## Prompt
Check every line of the entries for "follow", and copy the lines that hold it.
* START Provided records *
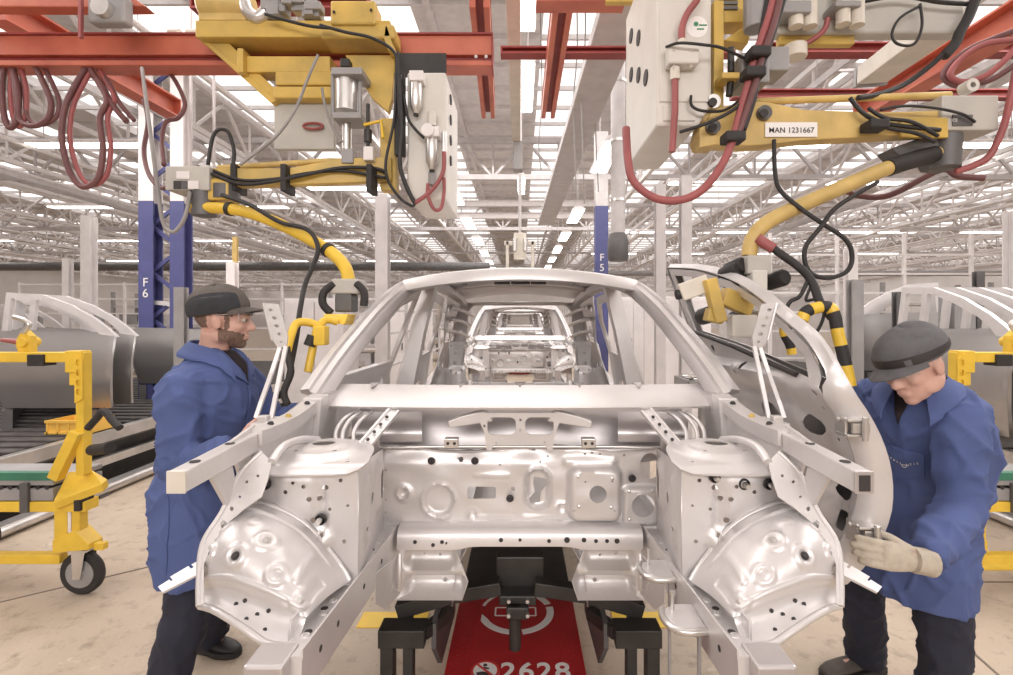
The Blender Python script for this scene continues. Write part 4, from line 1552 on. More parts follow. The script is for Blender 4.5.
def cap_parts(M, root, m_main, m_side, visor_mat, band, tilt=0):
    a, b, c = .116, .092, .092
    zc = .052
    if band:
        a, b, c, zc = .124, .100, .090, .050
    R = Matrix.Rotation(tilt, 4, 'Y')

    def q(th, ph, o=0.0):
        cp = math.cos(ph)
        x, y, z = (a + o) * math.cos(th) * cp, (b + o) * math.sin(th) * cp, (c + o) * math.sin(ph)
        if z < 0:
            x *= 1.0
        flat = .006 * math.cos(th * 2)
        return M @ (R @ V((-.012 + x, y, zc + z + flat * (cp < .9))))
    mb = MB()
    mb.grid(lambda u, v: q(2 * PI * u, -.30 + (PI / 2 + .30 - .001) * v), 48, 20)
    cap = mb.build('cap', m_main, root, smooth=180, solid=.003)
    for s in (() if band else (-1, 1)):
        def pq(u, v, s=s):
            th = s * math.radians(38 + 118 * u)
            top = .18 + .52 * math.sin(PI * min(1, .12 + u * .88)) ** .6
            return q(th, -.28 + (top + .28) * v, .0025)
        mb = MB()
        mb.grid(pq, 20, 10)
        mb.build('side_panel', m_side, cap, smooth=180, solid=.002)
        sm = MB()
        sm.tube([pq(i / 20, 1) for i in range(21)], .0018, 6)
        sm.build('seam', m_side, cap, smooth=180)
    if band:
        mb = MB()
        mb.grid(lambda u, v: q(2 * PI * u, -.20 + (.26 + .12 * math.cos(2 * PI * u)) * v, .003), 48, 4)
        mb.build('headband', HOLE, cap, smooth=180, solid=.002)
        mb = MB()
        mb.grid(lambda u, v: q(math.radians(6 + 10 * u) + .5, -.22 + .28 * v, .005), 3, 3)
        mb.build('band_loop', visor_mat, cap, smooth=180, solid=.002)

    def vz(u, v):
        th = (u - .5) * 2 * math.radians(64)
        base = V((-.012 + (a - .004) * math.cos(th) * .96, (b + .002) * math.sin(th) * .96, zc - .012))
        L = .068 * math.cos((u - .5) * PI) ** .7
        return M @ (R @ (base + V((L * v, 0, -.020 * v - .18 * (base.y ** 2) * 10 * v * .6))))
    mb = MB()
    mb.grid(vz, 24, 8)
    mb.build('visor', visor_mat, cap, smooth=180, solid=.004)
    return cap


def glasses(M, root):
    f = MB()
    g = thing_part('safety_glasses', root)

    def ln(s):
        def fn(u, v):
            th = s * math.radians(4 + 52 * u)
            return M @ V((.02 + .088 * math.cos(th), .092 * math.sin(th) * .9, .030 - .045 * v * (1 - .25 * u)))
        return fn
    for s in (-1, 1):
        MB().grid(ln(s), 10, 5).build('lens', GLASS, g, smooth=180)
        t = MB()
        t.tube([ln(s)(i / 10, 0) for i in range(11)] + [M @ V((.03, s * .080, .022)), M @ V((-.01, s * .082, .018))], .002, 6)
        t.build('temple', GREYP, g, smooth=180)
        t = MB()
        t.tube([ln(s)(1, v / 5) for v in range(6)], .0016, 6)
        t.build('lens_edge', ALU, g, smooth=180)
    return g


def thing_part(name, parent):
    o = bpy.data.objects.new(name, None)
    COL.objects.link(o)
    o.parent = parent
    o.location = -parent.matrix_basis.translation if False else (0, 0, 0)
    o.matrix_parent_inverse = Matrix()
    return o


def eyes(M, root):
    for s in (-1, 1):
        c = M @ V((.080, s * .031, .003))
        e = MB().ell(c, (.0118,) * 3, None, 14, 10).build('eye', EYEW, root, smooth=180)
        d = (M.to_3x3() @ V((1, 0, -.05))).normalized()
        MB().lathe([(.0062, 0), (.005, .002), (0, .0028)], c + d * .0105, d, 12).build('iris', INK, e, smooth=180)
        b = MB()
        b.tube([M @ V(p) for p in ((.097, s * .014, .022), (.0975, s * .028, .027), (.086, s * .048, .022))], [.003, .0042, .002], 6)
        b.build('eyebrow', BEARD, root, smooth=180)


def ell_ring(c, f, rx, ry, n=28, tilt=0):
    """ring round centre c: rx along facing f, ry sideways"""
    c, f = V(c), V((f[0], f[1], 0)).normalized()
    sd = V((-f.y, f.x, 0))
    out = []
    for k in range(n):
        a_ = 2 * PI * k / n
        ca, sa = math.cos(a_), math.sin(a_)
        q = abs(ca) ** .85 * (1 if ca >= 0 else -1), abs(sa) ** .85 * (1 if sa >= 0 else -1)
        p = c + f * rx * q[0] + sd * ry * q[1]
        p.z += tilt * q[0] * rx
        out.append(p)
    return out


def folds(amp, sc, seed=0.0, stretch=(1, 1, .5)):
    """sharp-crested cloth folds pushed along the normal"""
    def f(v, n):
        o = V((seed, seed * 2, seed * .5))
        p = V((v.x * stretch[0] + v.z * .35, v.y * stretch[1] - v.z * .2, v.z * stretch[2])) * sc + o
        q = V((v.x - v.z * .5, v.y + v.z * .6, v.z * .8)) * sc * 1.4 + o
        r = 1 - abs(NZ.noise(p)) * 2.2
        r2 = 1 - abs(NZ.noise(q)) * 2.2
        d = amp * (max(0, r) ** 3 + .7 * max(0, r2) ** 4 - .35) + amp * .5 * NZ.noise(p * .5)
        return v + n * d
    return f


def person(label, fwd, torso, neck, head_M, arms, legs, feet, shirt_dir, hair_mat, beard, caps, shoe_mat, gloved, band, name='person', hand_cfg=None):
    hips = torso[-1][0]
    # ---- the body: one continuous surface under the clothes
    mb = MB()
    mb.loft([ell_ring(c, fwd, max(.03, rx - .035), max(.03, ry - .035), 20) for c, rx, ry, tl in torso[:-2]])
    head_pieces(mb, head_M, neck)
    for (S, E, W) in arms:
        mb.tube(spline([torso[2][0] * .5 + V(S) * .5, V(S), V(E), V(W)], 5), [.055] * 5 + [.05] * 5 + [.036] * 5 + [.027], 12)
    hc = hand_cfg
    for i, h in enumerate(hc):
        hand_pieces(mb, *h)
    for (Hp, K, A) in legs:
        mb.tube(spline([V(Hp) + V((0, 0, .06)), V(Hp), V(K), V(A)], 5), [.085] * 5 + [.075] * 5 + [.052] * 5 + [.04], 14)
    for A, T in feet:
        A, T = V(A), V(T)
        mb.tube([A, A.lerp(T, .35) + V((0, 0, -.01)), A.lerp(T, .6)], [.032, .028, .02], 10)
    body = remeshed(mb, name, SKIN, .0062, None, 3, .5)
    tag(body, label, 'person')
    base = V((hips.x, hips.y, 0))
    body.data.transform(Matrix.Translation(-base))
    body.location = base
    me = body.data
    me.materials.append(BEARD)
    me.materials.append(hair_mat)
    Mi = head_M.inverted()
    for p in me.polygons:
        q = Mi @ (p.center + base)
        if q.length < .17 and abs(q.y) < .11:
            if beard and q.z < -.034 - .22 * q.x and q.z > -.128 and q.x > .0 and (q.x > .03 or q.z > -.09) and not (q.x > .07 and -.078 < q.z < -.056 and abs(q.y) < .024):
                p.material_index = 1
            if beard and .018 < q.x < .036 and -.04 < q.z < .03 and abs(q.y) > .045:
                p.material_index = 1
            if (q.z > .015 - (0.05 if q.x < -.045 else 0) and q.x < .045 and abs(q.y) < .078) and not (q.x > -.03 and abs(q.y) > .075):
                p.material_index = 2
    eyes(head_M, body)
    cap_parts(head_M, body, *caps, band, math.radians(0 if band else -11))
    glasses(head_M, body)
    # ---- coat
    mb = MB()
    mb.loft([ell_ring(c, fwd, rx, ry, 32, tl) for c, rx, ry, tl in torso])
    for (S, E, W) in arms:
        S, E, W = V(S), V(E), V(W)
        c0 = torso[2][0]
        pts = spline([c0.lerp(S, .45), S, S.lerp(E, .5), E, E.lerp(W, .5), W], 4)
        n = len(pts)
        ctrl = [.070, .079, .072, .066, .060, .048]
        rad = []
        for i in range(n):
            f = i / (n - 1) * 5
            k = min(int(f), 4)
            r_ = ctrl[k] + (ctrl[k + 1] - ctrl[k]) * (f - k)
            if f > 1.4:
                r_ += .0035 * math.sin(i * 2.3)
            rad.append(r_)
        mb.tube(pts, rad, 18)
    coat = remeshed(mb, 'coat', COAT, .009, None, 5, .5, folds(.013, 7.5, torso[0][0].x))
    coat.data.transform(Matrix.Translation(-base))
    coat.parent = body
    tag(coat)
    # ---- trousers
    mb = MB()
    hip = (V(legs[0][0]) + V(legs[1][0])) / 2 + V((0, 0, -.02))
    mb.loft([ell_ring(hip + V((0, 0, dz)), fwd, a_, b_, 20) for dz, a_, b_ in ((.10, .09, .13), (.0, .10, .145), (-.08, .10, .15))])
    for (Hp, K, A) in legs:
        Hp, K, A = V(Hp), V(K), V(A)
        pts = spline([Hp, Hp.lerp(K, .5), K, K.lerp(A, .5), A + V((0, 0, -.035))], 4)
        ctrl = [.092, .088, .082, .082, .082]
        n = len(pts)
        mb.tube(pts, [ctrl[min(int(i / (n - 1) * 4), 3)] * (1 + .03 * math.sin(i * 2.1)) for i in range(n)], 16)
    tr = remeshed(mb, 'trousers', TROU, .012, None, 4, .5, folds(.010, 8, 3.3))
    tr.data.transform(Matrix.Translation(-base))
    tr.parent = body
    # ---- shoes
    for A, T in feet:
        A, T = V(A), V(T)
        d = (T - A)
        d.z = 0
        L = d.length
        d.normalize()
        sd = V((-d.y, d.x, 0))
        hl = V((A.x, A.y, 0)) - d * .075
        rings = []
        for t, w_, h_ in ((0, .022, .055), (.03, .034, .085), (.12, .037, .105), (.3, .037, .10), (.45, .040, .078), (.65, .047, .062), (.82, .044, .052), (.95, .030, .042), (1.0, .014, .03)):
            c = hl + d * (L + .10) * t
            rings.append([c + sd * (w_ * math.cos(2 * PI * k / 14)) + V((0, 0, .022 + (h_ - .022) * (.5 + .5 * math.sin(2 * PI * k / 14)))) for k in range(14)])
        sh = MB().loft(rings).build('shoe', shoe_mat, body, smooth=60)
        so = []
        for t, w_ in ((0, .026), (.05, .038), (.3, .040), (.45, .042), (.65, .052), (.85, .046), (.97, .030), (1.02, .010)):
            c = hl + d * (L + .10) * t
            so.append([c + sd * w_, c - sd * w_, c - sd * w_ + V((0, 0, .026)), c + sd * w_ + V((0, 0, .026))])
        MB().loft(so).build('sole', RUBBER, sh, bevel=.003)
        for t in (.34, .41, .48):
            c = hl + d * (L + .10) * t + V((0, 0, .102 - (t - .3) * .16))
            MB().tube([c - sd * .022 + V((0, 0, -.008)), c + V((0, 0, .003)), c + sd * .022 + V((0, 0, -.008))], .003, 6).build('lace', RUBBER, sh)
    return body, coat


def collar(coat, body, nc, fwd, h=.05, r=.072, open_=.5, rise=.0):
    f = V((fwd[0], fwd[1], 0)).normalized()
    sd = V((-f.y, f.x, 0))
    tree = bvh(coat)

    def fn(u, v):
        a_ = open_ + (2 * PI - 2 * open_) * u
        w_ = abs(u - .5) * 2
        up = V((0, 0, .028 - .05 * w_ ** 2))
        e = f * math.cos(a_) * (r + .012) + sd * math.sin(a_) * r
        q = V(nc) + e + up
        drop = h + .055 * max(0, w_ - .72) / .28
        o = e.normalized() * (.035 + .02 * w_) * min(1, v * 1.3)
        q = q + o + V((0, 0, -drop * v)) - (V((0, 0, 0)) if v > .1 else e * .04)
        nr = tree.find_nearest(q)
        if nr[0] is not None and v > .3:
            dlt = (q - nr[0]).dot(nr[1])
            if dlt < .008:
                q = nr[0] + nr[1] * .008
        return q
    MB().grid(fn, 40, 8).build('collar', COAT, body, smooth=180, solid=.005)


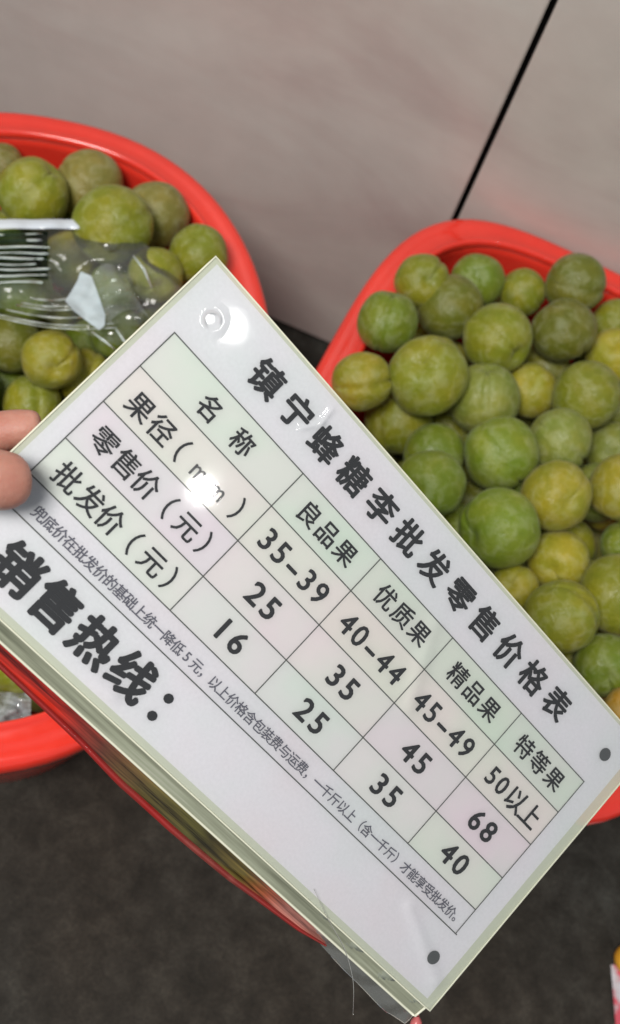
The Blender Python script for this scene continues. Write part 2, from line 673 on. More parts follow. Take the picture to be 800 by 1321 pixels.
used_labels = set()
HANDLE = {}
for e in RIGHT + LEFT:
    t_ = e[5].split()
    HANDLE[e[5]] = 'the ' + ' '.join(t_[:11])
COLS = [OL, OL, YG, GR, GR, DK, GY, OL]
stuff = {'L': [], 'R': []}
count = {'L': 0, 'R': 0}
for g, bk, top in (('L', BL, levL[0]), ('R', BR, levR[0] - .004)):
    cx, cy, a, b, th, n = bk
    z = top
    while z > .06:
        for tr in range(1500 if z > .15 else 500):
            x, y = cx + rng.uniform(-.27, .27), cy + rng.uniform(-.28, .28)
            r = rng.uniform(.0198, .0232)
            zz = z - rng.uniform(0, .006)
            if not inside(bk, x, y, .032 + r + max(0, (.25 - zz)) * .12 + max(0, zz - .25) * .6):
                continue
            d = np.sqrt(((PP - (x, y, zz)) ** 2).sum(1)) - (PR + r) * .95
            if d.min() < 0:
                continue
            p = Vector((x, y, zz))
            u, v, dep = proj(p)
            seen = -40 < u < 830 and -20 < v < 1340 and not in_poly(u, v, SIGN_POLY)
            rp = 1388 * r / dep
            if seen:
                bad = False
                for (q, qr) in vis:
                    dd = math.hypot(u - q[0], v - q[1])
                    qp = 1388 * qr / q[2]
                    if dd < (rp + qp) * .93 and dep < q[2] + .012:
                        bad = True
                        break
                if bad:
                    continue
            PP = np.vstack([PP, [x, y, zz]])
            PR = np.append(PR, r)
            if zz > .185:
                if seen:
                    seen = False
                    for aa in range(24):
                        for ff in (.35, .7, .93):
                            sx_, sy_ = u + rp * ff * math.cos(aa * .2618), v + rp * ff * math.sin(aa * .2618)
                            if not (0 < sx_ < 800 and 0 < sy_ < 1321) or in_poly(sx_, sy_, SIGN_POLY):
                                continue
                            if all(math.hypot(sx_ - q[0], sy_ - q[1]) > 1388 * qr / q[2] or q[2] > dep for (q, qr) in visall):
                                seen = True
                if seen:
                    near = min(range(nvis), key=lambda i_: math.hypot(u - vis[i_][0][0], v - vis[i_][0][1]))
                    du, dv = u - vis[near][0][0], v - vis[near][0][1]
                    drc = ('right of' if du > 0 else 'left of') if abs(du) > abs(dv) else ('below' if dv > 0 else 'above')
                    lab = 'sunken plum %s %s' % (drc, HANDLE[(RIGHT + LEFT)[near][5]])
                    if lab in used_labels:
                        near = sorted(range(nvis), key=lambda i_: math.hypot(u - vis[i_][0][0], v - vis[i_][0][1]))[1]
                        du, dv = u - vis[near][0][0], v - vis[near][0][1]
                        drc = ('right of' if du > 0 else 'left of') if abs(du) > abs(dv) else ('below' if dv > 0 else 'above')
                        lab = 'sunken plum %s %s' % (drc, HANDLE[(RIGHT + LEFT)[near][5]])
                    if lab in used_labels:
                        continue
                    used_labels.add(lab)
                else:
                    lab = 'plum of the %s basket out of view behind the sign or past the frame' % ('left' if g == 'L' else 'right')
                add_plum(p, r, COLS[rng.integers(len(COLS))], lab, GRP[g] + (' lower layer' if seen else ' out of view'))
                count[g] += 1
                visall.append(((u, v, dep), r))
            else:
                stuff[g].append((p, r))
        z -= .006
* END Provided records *
## The completed task
The Blender Python script for this scene continues. Write part 4, from line 1552 on. More parts follow. The script is for Blender 4.5.
The Blender Python script for this scene continues. Write part 2, from line 673 on. More parts follow. Take the picture to be 800 by 1321 pixels.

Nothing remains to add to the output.